João Bernardo analisa, no livro Capital, Sindicatos e Gestores, um fenômeno singular: o desenvolvimento do capitalismo dos sindicatos. Ele é financiado diretamente por quantias extorquidas aos trabalhadores. As cotizações sindicais se constituem numa grande massa monetária que, se não for usada para fundos de greve ou apoio a outras lutas operárias, tende à desvalorização. Daí a razão dos sindicatos constituírem bancos próprios, adquirirem terrenos urbanos, empreenderem construções. Na medida em que o sindicato não concebe a aplicação desses fundos em outras formas de luta dos trabalhadores, ele realiza um investimento capitalista.
As diretorias de sindicatos na Alemanha, na Suécia, nos Estados Unidos e em Israel, consentem em reduções salariais dos seus associados em troca de compra de ações de empresas, participação nos Conselhos de Administração e acesso a informações confidenciais. Utilizando inúmeros exemplos com empresas desses países, João Bernardo mostra que é com o dinheiro que os trabalhadores poderiam ter ganho mas não ganharam, com essa diferença entre os salários normais ou previstos e os salários reduzidos, que as direções sindicais sustentam sua ascensão na hierarquia da administração capitalista das empresas. Os trabalhadores financiam a aquisição de capital pelos dirigentes sindicais.
Um bom exemplo é o caso da General Motors, onde o organismo de administração conjunta composto pela UAW (Sindicato dos Trabalhadores da Indústria Automobilística) e pela General Motors, concordou na alteração das normas de trabalho, que reverteria num aumento de 10% da produtividade média em toda a companhia, representando uma economia de 2,4 bilhões de dólares, além de um corte nos custos do trabalhador calculado em 3 bilhões de dólares nos 29 meses seguintes, devido à redução em salários e regalias. Na GM trabalham, só nos Estados Unidos, 350 mil assalariados. Em 1981, os lucros foram de 333 milhões de dólares.
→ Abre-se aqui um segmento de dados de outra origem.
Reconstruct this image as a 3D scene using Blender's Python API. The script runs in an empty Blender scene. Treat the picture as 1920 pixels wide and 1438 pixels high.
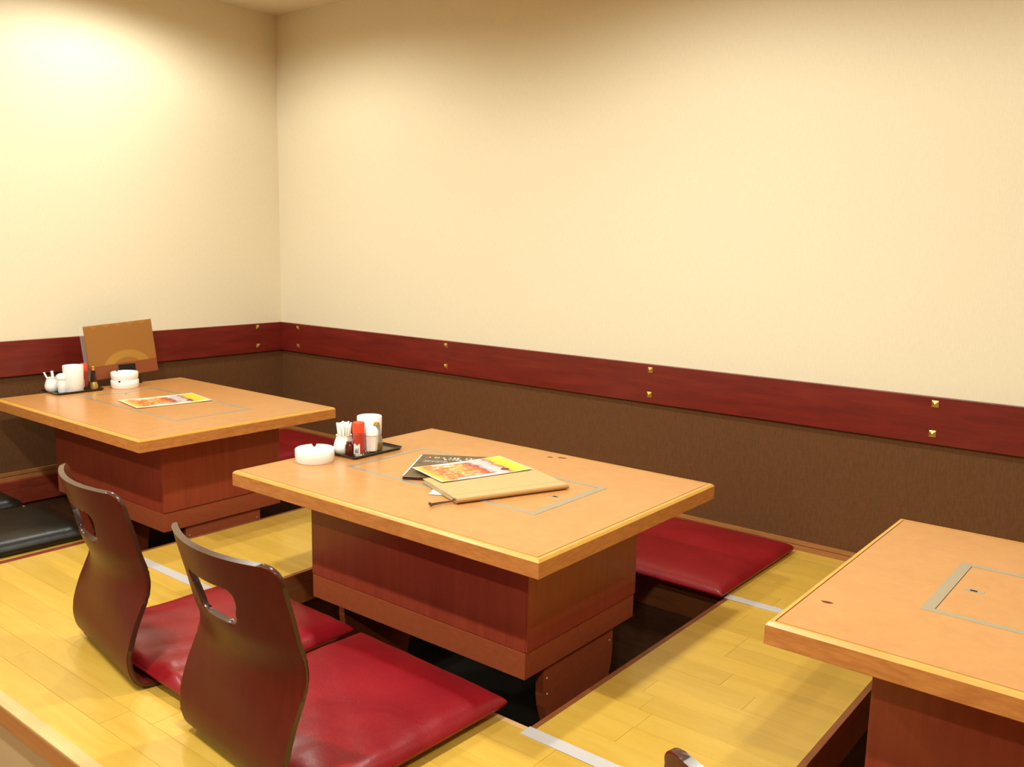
import bpy, bmesh, math, random
from mathutils import Vector, Matrix

# ------------------------------------------------------------------ camera, world, exposure
scene = bpy.context.scene
col = scene.collection
cam_d = bpy.data.cameras.new('camera')
cam_d.sensor_width = 36.0
cam_d.lens = 36.0 * 1691.007 / 1920.0
cam_d.shift_y = 6.0 / 1920.0
cam = bpy.data.objects.new('camera', cam_d)
col.objects.link(cam)
RX = Vector((0.78025356, 0.62516619, 0.01927721))
UP = Vector((-0.11564846, 0.11391145, 0.98673685))
FW = Vector((-0.61467862, 0.77213433, -0.16117932))
M4 = Matrix((RX, UP, -FW)).transposed().to_4x4()
M4.translation = Vector((3.62071511, -2.73270867, 0.95672153))
cam.matrix_world = M4
cam_d.clip_start = 0.02
scene.camera = cam

world = bpy.data.worlds.new('world')
scene.world = world
world.use_nodes = True
world.node_tree.nodes['Background'].inputs[0].default_value = (1.0, 0.85, 0.65, 1)
world.node_tree.nodes['Background'].inputs[1].default_value = 0.02

vs = scene.view_settings
vs.view_transform = 'Standard'
vs.look = 'None'
vs.gamma = 1.0
vs.use_curve_mapping = False
vs.exposure = 1.24

LAMP_COLOR = (0.98, 1.0, 0.91)
LAMPS = [  # x, y, watts : recessed ceiling downlights over the tables, over the platform edge, over the aisle
    (0.60, -0.94, 23), (2.36, -1.00, 25), (3.60, -1.00, 14),
    (0.85, -2.48, 36), (2.30, -2.48, 46), (3.75, -2.48, 28),
    (0.85, -3.60, 18), (2.30, -3.60, 20), (3.75, -3.60, 20),
]

# ------------------------------------------------------------------ helpers
random.seed(7)

def s2l(c):
    return tuple((x / 12.92 if x <= 0.04045 else ((x + 0.055) / 1.055) ** 2.4) for x in c)

def rgb(r, g, b):
    return s2l((r / 255.0, g / 255.0, b / 255.0)) + (1.0,)

class Mat:
    """small wrapper around a node material"""
    def __init__(self, name, color=(0.8, 0.8, 0.8, 1), rough=0.5, metal=0.0, coat=0.0, spec=0.5, trans=0.0, ior=1.45):
        self.m = bpy.data.materials.new(name)
        self.m.use_nodes = True
        self.nt = self.m.node_tree
        self.b = self.nt.nodes['Principled BSDF']
        i = self.b.inputs
        i['Base Color'].default_value = color
        i['Roughness'].default_value = rough
        i['Metallic'].default_value = metal
        i['Coat Weight'].default_value = coat
        i['Coat Roughness'].default_value = 0.12
        i['Specular IOR Level'].default_value = spec
        i['Transmission Weight'].default_value = trans
        i['IOR'].default_value = ior
    def n(self, t, **kw):
        nd = self.nt.nodes.new(t)
        for k, v in kw.items():
            setattr(nd, k, v)
        return nd
    def l(self, a, b):
        self.nt.links.new(a, b)
    def math(self, op, a, b=None, c=None):
        nd = self.n('ShaderNodeMath', operation=op)
        for k, v in enumerate((a, b, c)):
            if v is None: continue
            if isinstance(v, (int, float)): nd.inputs[k].default_value = v
            else: self.l(v, nd.inputs[k])
        return nd.outputs[0]
    def pos(self, scale=(1, 1, 1), rnd=0.0, space='world'):
        """texture vector: world position (or object coordinates), scaled, shifted per object"""
        if space == 'world':
            src = self.n('ShaderNodeNewGeometry').outputs['Position']
        else:
            src = self.n('ShaderNodeTexCoord').outputs['Object']
        if rnd:
            oi = self.n('ShaderNodeObjectInfo').outputs['Random']
            add = self.n('ShaderNodeVectorMath', operation='ADD')
            sc = self.n('ShaderNodeVectorMath', operation='SCALE')
            cmb = self.n('ShaderNodeCombineXYZ')
            self.l(oi, cmb.inputs[0]); self.l(oi, cmb.inputs[1]); self.l(oi, cmb.inputs[2])
            self.l(cmb.outputs[0], sc.inputs[0]); sc.inputs['Scale'].default_value = rnd
            self.l(src, add.inputs[0]); self.l(sc.outputs[0], add.inputs[1])
            src = add.outputs[0]
        mp = self.n('ShaderNodeMapping')
        mp.inputs['Scale'].default_value = scale
        self.l(src, mp.inputs['Vector'])
        return mp.outputs[0]
    def noise(self, vec, scale=5.0, detail=4.0, rough=0.55, dist=0.0):
        nd = self.n('ShaderNodeTexNoise')
        nd.inputs['Scale'].default_value = scale
        nd.inputs['Detail'].default_value = detail
        nd.inputs['Roughness'].default_value = rough
        nd.inputs['Distortion'].default_value = dist
        self.l(vec, nd.inputs['Vector'])
        return nd.outputs['Fac']
    def ramp(self, fac, stops, interp='LINEAR'):
        nd = self.n('ShaderNodeValToRGB')
        nd.color_ramp.interpolation = interp
        el = nd.color_ramp.elements
        while len(el) < len(stops): el.new(0.5)
        for e, (p, c) in zip(el, stops):
            e.position = p; e.color = c
        self.l(fac, nd.inputs[0])
        return nd.outputs[0]
    def mix(self, fac, a, b, mode='MIX'):
        nd = self.n('ShaderNodeMix', data_type='RGBA', blend_type=mode)
        for k, v in ((0, fac), (6, a), (7, b)):
            if isinstance(v, (int, float)): nd.inputs[k].default_value = v
            elif isinstance(v, tuple): nd.inputs[k].default_value = v
            else: self.l(v, nd.inputs[k])
        return nd.outputs[2]
    def color(self, sock): self.l(sock, self.b.inputs['Base Color'])
    def bump(self, h, strength=0.2, dist=0.002):
        nd = self.n('ShaderNodeBump')
        nd.inputs['Strength'].default_value = strength
        nd.inputs['Distance'].default_value = dist
        self.l(h, nd.inputs['Height'])
        self.l(nd.outputs[0], self.b.inputs['Normal'])
    def sep(self, vec):
        nd = self.n('ShaderNodeSeparateXYZ'); self.l(vec, nd.inputs[0]); return nd.outputs

def wood(name, dark, light, rough=0.4, coat=0.0, grain=(2.0, 30.0, 30.0), rnd=7.0, tone=0.0, spec=0.5):
    m = Mat(name, light, rough, coat=coat, spec=spec)
    v = m.pos(grain, rnd)
    f = m.noise(v, 1.6, 5, 0.6, 0.6)
    c = m.ramp(f, [(0.28, dark), (0.72, light)])
    if tone:
        oi = m.n('ShaderNodeObjectInfo').outputs['Random']
        k = m.math('MULTIPLY_ADD', oi, tone, 1.0 - tone * 0.5)
        hv = m.n('ShaderNodeHueSaturation'); m.l(c, hv.inputs['Color']); m.l(k, hv.inputs['Value'])
        c = hv.outputs[0]
    m.color(c)
    m.bump(f, 0.05, 0.001)
    return m.m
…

Os trabalhadores ficaram muito escandalizados, porque, após a assinatura do acordo, a empresa anunciou a concessão de elevados bônus na remuneração dos administradores (da empresa e do sindicato, p.48).
Assim, esclarece o autor, quando um representante sindical participa do Conselho de Administração de uma empresa ao lado de elementos do patronato tradicional, as diferenças atenuam-se, é uma classe gestorial absolutamente unificada que toma corpo! (p.55). No capitalismo, participar na gestão é participar na propriedade, argumenta. Gerir é “gerir o trabalho realizado pela classe proletária.” (p.55).
Quem aceita as reduções salariais, são os trabalhadores. Quem recebe por isso o direito de participar no Conselho de Administração das empresas, e adquire em nome da diretoria lotes de ações? É o sindicato. Na Suécia, em outubro de 1982, após o Partido Social Democrata regressar ao poder, a moeda foi desvalorizada em 16%, o que acarretou melhoria da competitividade empresarial e aumento dos lucros. Para incitar o patronato a investimentos impedindo que parte desses lucros servisse a reivindicações dos trabalhadores, “o governo estabeleceu um acordo com os sindicatos. Estes impediam as reivindicações salariais ultrapassarem determinado nível. Em troca, os sindicatos obteriam do governo uma lei que colocaria em funcionamento os fundos regionais”. (p. 42).
Na segunda parte do livro intitulada “Gestores, desenvolvimento histórico e unificação de uma classe”, demonstra como regimes aparentemente inimigos, fascismo, New Deal e stalinismo, na prática, significaram a autonomia dos gestores na organização da exploração da mão-de-obra. Especial atenção recebe nesta segunda parte a ideologia terceiro mundista que, ao privilegiar o conceito de nação em detrimento do conceito de classe, encobre a dominação de novas burocracias exploradoras sobre a massa de trabalhadores.